▸ INSTRUCTIONS TO FOLLOW
Say how many lines contain the string "this". Give no other output.
╔══
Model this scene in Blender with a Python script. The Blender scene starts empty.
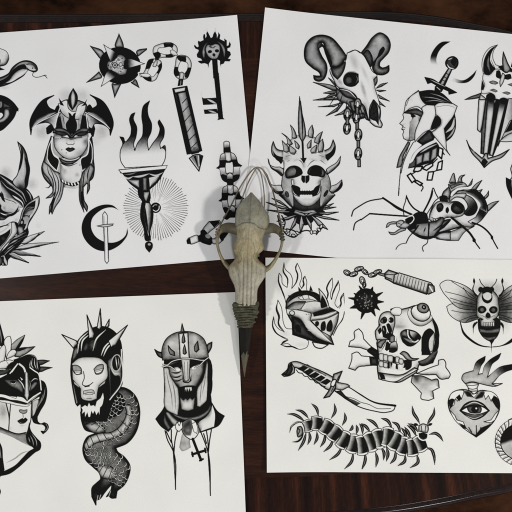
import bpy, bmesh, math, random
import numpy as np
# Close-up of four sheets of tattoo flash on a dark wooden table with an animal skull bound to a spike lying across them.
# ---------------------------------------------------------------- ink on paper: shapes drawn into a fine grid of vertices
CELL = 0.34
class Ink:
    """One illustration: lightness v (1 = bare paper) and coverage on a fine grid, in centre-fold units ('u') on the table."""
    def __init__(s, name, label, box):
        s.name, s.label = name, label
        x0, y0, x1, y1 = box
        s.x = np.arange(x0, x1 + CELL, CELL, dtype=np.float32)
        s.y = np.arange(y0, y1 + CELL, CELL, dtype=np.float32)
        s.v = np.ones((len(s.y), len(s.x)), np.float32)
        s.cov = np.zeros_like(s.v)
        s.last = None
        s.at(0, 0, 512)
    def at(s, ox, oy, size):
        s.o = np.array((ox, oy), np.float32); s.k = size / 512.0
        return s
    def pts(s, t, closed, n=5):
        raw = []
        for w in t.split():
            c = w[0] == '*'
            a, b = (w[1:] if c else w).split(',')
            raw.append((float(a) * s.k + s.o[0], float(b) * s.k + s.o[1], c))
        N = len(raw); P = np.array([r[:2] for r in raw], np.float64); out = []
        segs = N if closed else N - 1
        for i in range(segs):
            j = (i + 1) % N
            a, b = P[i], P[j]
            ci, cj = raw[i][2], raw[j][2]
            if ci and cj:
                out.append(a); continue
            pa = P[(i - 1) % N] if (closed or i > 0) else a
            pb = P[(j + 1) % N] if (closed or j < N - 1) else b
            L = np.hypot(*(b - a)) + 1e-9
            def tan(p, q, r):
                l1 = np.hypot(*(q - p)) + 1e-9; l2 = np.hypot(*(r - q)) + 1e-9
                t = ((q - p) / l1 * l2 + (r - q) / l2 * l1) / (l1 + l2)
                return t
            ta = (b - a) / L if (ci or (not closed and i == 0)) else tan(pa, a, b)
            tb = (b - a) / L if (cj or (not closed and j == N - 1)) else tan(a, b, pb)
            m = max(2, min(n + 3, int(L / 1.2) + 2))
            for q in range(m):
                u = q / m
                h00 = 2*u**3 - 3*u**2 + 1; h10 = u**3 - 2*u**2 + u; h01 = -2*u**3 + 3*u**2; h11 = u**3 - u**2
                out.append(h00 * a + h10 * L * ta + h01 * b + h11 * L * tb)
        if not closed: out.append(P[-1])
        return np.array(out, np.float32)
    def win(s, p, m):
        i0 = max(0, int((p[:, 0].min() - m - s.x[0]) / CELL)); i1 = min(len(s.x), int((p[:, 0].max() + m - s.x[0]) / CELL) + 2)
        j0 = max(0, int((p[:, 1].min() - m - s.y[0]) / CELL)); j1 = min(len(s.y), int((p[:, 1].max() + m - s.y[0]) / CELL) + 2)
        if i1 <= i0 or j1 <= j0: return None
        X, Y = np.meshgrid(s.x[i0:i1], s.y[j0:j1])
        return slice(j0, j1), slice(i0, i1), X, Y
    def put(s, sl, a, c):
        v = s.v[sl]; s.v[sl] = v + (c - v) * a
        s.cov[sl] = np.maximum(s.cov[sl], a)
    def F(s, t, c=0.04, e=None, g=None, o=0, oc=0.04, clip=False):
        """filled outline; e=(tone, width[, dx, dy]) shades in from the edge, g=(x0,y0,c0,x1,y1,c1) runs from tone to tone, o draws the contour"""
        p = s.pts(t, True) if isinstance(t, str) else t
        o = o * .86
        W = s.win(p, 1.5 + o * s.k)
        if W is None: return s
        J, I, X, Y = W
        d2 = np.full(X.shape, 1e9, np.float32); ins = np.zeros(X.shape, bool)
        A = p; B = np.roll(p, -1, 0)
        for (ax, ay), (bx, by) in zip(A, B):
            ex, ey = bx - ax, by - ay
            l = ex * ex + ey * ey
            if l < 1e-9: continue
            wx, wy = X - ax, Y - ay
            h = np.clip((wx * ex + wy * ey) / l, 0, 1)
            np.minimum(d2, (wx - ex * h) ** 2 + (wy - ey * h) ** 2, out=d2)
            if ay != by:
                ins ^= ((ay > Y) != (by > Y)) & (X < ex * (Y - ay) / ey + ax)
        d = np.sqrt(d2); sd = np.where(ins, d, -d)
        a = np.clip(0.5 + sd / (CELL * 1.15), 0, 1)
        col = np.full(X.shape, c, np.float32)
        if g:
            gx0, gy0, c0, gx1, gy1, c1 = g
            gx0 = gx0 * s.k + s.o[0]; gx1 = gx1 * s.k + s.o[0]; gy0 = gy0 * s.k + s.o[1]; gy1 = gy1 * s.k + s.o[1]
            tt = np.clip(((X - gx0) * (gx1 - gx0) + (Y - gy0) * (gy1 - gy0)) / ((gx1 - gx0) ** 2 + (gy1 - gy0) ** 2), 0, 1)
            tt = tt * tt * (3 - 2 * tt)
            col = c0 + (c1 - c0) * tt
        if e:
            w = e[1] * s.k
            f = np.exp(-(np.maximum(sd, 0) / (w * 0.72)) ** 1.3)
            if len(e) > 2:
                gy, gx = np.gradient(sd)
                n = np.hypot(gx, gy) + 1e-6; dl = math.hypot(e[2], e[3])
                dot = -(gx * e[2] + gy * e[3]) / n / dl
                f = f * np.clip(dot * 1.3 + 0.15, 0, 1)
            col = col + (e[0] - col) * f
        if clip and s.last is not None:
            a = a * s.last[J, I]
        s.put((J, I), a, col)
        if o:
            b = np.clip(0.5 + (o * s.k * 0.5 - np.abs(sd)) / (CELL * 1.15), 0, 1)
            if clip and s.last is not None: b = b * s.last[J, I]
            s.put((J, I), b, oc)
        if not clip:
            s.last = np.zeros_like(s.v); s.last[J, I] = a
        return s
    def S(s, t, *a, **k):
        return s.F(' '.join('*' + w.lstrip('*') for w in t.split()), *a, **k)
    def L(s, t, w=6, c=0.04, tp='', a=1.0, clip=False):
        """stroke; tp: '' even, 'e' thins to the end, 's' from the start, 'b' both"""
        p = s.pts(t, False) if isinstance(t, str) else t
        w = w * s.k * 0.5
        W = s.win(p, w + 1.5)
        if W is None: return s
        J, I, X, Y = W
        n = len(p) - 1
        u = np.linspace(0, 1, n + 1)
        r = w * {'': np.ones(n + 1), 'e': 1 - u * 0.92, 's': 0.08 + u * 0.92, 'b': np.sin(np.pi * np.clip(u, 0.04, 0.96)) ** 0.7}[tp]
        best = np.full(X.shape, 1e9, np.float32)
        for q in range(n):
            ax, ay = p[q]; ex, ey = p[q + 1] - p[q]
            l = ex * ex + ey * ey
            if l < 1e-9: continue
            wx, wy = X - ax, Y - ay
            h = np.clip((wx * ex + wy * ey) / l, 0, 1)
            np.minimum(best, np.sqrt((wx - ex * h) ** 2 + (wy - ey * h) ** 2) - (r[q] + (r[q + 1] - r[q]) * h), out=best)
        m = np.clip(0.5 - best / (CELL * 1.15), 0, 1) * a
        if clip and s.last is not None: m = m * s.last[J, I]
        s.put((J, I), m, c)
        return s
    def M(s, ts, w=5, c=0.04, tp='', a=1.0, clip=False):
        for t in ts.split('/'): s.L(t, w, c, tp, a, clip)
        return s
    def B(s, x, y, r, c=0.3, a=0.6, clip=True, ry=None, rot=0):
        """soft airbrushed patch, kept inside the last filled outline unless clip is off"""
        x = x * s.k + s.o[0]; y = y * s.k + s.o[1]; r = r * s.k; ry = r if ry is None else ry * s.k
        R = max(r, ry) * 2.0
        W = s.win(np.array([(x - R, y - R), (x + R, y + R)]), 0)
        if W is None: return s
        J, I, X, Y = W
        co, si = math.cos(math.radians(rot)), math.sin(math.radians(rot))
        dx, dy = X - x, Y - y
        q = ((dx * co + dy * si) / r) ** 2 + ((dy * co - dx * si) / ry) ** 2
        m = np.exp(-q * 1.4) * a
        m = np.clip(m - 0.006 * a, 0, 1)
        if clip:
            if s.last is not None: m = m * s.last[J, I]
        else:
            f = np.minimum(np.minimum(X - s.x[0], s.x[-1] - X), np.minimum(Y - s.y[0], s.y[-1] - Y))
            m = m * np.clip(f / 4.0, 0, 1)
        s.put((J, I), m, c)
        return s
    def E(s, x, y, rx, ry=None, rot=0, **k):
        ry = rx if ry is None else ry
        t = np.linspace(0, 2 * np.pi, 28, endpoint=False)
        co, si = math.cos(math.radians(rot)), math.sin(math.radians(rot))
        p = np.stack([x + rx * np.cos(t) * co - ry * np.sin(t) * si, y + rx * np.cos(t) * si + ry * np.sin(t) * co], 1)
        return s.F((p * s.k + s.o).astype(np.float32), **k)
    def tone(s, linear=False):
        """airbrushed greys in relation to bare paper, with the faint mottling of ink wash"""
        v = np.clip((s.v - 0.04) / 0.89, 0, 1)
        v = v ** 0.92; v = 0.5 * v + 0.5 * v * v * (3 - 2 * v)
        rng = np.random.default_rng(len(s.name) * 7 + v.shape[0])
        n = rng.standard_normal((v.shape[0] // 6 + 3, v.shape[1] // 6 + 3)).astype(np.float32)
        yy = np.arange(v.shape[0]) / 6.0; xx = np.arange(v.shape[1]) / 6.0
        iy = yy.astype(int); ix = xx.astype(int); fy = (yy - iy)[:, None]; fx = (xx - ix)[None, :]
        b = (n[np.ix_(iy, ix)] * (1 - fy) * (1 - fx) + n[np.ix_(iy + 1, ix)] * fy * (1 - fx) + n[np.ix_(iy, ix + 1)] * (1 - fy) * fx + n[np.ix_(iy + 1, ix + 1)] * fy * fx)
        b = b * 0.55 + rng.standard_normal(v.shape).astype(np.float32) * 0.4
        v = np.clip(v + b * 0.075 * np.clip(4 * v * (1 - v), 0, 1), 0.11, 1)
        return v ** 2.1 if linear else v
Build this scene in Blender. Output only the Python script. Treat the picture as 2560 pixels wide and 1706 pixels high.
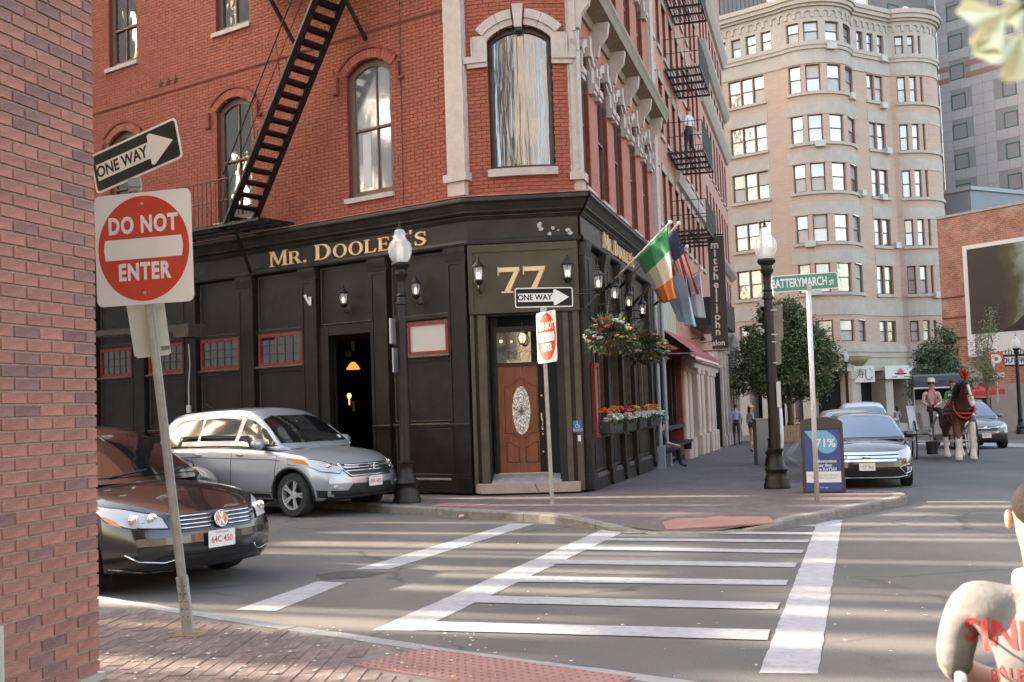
╚══
▸ FINISHED TASK
2